French civil engineering group secures 95 Carillion motorway jobs on M40
The jobs of around 95 Carillion highways workers have been saved by a French group taking over its maintenance contract on the M40 Motorway.
Civil engineering group Egis has acquired the motorway operations and maintenance contract in a deal with the Official Receiver and PwC, the special managers of the Carillion liquidation.
Egis says it expects the transaction to secure the jobs of around 95 former Carillion employees.
They join more than 11,000 staff from the collapsed Wolverhampton-based construction and services group who have found jobs with new firms taking over hundreds of Carillion contracts with the private and public sector.
But 2,200 have lost their jobs in the three months since Carillion plunged into compulsory liquidation, including more than half the workforce at the company's headquarters in Wolverhampton city centre.
The latest deal sees Egis return to working on the M40 – the main motorway linking Birmingham and the West Midlands to Greater London – through its newly created Egis Road Operation M40 company. It was involved in the initial startup of the M40 operations and maintenance contract between 1997 and 2007.
It has taken over DBFO-30, a Design Build Finance and Operate contract awarded to UK Highways M40 which covers the majority of the M40 motorway between junction 1A and junction 15.
Junction 1A connects the motorway to the M25 London Orbital and Junction 15 intersects with the A46 near Warwick.
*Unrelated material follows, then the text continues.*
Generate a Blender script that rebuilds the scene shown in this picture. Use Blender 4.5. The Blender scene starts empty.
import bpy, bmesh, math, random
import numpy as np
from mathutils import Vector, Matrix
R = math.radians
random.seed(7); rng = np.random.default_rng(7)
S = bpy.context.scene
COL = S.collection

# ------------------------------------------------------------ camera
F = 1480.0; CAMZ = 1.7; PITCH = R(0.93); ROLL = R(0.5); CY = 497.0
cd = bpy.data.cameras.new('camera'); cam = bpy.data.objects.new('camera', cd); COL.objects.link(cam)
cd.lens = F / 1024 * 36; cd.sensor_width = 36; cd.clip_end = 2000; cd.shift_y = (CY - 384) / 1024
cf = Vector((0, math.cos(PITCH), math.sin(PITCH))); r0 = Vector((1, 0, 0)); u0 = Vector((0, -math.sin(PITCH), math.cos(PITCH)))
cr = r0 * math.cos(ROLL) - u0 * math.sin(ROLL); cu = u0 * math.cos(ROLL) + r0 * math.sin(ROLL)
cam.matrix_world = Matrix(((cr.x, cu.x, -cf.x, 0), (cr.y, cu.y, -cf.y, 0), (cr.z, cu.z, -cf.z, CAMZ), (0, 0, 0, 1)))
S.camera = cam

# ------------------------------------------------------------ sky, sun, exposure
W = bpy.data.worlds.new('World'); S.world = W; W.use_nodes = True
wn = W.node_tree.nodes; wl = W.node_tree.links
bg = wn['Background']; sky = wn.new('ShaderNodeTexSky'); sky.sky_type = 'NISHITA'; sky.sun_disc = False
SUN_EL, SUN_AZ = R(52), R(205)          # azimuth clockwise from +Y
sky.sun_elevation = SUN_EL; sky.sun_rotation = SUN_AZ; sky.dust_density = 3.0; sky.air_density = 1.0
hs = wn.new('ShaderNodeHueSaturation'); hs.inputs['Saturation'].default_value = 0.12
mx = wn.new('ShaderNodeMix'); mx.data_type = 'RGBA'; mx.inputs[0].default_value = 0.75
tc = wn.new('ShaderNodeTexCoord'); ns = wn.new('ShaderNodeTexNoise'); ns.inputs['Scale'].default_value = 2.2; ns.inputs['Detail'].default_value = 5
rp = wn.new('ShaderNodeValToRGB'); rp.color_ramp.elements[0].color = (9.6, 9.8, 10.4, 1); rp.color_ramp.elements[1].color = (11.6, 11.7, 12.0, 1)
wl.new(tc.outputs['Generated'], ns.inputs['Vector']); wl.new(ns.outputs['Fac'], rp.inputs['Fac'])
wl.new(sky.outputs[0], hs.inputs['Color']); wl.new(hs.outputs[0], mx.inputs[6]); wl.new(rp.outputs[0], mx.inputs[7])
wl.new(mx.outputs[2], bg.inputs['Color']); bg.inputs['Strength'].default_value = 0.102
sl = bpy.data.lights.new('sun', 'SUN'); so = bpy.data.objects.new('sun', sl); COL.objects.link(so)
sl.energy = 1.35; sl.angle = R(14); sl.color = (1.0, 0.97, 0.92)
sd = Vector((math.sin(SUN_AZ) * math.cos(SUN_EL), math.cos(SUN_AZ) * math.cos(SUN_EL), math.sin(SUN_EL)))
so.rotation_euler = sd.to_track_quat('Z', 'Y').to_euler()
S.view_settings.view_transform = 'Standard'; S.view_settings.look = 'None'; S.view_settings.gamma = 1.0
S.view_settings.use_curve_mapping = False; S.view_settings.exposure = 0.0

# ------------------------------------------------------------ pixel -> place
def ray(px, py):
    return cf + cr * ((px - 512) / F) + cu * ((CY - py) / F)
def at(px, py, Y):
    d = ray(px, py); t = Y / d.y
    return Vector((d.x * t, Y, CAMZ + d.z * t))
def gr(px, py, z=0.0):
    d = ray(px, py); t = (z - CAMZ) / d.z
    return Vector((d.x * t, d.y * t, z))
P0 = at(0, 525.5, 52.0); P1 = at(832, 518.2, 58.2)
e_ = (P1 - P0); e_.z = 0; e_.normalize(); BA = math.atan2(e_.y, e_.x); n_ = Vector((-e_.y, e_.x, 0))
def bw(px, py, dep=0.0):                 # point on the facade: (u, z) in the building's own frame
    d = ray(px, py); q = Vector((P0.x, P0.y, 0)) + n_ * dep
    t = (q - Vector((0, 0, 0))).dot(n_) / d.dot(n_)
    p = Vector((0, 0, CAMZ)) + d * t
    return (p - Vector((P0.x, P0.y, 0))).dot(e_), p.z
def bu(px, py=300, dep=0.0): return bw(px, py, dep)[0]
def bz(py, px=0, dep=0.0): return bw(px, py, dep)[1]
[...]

The operational and maintenance project consists of 76 miles of three lane motorway, with over 300 structures such as overhead gantries. The 30-year contract runs until January 2027.
The work involves network management, safety inspections, regular maintenance, accident and emergency response and winter maintenance. A company spokesman said: " Egis looks forward to working very closely and collaboratively with UK Highways M40 Ltd, Highways England, the emergency services and other stakeholders."
Egis is already involved in motorway and national road maintenance in the Republic of Ireland and worldwide works on nearly 2,000 miles of road and 36 miles of tunnels used by more than 2.5 million customers in more than 100 countries.